随分と久し振りですが、今回は、分針の針飛びの話、その続きをしましょう。機械式時計は、普通のクォーツ時計と違って、使用上の注意があります。かなり高価なのに、その上いろいろと気を使わないといけない、それが機械式時計なのです。

今回取り上げるのは、ブルガリの名機、ディアゴノ303です。ジュエラー、ブルガリは最近は時計にも力を入れていますが、このディアゴノ303はクロノグラフのフラッグシップモデルです。そしてベースのムーブメントはこれも名機のフレデリック・ピゲ(FP)の1185です。FP1185は、薄型クロノグラフを目指して設計してあり、高級クロノグラフに大変よく使われています。この薄型化のために、セイコーが開発した垂直クラッチ機構を、現代的に再設計したムーブメントとしても有名です。ブルガリは、このムーブメントをもとにチューンを施しキャリバー BVL303としてディアゴノ303に搭載しています。スペックは、21600振動(3Hz)、37石、直径 26.2mm、高さ5.5mmと、わずか5.5mmに3レジスタのクロノグラフ、デイト機構を組み込んであります。
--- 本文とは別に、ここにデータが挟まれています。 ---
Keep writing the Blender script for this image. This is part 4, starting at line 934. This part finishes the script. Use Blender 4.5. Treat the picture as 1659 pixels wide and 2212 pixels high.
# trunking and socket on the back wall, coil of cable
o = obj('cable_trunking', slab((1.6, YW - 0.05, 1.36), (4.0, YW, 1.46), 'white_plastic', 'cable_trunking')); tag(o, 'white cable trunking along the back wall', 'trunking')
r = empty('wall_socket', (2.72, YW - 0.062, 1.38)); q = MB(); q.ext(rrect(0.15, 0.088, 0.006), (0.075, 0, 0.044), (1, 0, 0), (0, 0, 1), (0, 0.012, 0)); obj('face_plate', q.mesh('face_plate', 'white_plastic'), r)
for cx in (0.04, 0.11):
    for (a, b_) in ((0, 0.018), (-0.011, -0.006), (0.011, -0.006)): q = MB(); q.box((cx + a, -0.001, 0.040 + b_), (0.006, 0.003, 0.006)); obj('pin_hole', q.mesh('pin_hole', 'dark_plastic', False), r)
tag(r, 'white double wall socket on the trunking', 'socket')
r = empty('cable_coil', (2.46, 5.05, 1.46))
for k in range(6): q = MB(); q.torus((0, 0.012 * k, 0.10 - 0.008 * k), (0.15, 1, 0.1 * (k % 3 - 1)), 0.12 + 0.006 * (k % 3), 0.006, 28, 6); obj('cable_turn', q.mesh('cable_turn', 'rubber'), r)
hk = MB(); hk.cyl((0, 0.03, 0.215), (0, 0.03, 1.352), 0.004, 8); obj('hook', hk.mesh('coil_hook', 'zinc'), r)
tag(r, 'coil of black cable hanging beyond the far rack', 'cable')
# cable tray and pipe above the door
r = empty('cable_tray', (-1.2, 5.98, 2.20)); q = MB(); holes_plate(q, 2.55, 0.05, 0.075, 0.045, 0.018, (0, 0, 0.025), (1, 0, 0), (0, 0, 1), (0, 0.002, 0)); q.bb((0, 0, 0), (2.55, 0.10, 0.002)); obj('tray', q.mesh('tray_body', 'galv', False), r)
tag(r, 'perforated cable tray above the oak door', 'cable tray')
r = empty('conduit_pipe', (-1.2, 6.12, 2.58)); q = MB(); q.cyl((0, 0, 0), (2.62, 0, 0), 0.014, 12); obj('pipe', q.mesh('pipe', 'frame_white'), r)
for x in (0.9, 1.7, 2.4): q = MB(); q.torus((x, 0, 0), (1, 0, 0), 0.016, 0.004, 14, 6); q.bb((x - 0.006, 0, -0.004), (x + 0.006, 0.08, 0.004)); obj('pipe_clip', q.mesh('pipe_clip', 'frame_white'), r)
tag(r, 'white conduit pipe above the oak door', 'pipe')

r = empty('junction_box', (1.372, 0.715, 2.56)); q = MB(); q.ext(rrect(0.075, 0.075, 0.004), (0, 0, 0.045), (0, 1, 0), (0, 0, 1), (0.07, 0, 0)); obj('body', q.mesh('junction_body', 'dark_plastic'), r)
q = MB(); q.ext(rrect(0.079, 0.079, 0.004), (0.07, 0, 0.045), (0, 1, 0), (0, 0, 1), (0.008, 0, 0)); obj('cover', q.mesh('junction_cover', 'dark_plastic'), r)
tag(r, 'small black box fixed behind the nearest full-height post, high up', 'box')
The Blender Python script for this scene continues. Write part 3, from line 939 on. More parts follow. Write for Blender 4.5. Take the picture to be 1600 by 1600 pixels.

さて、この高級ムーブメントにも分針あわせのときに針飛びが起きます。11時5分にあわせようと思ってリューズを引きます。そして押しこむと、見事に分針が1分ほど動いてしまいました!

これはブルガリだけでなく、FP1185をベースに採用している高級クロノグラフについての、ムーブメントの癖とでもいうべきものです。ちなみに実は、筆者はこのFP1185ベースのクロノグラフの分針調整が得意です。コツは、戻しあわせで、そっと押しこむことです。

ムーブメントの癖を見抜いて、使いこなすというのも機械式時計の楽しみの一つと言えるかもしれませんね。